• _To be done_: Write out the lines from the top of the material through the line with "SC.camera = cam", exactly and with nothing added.

• _Data provided_:
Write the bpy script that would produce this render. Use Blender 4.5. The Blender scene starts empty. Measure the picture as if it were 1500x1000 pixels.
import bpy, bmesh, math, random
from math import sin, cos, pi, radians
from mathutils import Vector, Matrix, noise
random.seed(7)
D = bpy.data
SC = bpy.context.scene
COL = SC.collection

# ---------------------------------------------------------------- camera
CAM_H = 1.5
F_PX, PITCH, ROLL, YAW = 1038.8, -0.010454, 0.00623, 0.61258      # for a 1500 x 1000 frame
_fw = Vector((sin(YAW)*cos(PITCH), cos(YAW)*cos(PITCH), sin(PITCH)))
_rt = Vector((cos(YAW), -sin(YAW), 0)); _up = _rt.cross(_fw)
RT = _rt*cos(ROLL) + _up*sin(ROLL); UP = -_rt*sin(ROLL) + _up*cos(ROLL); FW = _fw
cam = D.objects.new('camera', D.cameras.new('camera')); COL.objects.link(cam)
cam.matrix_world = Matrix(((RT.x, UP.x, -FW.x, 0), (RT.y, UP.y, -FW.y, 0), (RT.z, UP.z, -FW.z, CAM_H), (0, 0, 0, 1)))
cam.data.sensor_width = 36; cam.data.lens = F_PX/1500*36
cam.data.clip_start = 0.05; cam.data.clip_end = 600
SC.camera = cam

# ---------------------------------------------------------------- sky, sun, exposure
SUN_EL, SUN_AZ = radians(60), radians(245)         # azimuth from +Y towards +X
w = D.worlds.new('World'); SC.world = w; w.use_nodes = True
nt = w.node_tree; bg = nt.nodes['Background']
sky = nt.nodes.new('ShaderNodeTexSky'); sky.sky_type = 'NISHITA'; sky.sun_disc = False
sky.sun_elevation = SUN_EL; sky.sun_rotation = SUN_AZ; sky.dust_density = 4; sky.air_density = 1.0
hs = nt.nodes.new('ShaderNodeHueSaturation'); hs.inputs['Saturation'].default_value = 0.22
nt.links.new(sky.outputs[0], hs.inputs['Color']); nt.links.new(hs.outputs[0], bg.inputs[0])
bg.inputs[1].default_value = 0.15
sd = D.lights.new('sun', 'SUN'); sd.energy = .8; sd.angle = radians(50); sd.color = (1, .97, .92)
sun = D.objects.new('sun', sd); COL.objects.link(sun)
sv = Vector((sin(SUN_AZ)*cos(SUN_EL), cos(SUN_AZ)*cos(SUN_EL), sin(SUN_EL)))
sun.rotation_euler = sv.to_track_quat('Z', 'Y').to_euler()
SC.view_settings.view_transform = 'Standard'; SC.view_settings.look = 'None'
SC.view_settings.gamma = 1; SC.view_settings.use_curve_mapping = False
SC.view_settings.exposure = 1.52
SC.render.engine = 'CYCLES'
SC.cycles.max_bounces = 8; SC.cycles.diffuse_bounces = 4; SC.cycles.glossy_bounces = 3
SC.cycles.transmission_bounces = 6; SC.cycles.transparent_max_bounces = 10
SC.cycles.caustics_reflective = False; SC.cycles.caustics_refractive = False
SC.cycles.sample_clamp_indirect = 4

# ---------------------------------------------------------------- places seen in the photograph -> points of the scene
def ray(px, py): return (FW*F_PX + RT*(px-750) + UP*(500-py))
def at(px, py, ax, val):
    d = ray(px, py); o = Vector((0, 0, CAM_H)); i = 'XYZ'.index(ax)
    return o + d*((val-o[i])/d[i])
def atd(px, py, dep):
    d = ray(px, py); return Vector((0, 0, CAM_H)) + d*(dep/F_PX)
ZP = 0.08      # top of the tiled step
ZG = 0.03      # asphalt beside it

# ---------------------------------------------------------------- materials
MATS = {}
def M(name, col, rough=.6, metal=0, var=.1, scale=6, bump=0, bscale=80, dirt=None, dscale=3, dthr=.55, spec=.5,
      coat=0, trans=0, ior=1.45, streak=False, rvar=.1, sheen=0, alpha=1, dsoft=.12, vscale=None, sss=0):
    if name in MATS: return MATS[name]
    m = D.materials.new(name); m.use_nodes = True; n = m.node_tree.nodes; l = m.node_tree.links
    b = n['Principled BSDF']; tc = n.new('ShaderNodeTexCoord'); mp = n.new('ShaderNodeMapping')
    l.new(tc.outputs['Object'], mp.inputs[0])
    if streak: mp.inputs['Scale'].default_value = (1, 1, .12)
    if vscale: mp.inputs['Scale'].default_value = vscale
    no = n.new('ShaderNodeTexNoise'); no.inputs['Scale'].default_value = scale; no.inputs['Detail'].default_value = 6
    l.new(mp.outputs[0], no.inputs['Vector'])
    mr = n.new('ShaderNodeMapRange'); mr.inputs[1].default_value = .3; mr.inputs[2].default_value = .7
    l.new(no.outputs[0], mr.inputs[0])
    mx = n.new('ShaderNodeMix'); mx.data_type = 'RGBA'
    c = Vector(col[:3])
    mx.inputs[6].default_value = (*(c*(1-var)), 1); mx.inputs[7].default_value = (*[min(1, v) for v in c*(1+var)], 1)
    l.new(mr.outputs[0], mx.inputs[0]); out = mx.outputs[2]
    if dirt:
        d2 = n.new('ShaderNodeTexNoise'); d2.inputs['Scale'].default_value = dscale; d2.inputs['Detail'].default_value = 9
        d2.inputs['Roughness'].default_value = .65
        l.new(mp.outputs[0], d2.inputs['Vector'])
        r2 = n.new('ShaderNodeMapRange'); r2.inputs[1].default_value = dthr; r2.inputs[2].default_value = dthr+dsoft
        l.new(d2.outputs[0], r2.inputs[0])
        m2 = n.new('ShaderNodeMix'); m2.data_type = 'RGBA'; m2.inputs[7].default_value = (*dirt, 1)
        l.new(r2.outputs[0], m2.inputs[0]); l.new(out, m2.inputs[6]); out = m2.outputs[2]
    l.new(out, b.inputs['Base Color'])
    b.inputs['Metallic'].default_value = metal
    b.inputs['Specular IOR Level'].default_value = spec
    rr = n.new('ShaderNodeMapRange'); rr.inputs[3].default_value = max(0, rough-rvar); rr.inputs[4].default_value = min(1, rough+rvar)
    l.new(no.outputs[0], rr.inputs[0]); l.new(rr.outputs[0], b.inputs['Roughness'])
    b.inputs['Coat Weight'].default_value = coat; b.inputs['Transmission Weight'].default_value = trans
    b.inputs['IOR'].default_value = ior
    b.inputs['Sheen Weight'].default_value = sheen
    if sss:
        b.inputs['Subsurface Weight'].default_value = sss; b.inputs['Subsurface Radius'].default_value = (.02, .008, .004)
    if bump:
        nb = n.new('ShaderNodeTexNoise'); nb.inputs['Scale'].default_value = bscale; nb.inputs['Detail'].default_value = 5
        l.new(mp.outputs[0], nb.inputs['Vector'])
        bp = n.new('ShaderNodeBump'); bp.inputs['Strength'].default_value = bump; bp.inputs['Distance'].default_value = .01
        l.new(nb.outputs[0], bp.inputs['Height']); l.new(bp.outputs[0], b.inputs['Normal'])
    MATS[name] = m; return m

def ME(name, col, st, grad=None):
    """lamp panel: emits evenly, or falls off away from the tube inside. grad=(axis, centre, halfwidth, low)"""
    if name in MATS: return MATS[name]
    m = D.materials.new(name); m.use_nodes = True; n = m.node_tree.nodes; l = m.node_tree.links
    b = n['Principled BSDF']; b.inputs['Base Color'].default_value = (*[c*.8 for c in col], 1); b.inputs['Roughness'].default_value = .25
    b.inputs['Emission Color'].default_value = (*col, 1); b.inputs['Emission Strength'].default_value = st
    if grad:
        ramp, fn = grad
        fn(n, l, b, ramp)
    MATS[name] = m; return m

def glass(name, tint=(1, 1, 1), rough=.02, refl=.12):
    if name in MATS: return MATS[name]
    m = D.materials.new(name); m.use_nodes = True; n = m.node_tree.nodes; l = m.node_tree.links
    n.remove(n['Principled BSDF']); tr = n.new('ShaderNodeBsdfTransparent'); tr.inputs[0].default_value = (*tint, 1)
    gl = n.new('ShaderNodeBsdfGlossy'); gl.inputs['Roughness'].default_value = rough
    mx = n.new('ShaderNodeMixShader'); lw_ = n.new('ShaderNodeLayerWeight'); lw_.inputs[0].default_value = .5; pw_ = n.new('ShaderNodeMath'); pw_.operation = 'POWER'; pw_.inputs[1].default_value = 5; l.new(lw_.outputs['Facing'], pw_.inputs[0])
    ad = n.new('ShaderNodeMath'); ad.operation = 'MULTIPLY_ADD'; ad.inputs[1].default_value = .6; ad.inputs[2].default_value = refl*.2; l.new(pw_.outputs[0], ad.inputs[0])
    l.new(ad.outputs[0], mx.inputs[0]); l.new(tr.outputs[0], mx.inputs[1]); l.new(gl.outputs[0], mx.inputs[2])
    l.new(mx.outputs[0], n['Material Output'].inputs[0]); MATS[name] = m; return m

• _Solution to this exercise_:
Write the bpy script that would produce this render. Use Blender 4.5. The Blender scene starts empty. Measure the picture as if it were 1500x1000 pixels.
import bpy, bmesh, math, random
from math import sin, cos, pi, radians
from mathutils import Vector, Matrix, noise
random.seed(7)
D = bpy.data
SC = bpy.context.scene
COL = SC.collection

# ---------------------------------------------------------------- camera
CAM_H = 1.5
F_PX, PITCH, ROLL, YAW = 1038.8, -0.010454, 0.00623, 0.61258      # for a 1500 x 1000 frame
_fw = Vector((sin(YAW)*cos(PITCH), cos(YAW)*cos(PITCH), sin(PITCH)))
_rt = Vector((cos(YAW), -sin(YAW), 0)); _up = _rt.cross(_fw)
RT = _rt*cos(ROLL) + _up*sin(ROLL); UP = -_rt*sin(ROLL) + _up*cos(ROLL); FW = _fw
cam = D.objects.new('camera', D.cameras.new('camera')); COL.objects.link(cam)
cam.matrix_world = Matrix(((RT.x, UP.x, -FW.x, 0), (RT.y, UP.y, -FW.y, 0), (RT.z, UP.z, -FW.z, CAM_H), (0, 0, 0, 1)))
cam.data.sensor_width = 36; cam.data.lens = F_PX/1500*36
cam.data.clip_start = 0.05; cam.data.clip_end = 600
SC.camera = cam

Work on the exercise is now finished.